Purchasing Managers’ Index
What is PMI?
- Purchasing Managers’ Index is an economic indicator which indicates the business activity & economic health of both the manufacturing and service sectors.
- PMI of India is published by Japanese firm Nikkei but compiled and constructed by IHS Markit, a London–based global information provider.
- Unlike the Index of Industrial Production (IIP), which indicates the changes in production volume or output, the PMI is an investor sentiment tracking index and is more dynamic in nature. They are derived from monthly surveys of about 400 private companies.
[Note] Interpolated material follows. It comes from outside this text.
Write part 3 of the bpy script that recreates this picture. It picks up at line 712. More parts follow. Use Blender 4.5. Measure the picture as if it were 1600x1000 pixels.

- Variables used for calculating the PMI are: Output, New Orders, Employment, Input Costs, Output Prices, Backlogs of Work, Export Orders, Quantity of Purchases, Suppliers’ Delivery Times, Stocks of Purchases and Stocks of Finished Goods.
How to read PMI?
- While PMI >50 implies an expansion of business and economic activity, PMI <50 means contraction.
Why in News?
- According to the latest PMI data, India’s manufacturing sector activity improved for the second straight month in September and touched an over eight-and-a-half-year high supported by accelerated increases in new orders and production.
- The Manufacturing Purchasing Managers’ Index increased from 52.0 in August to 56.8 in September — highest since January 2012.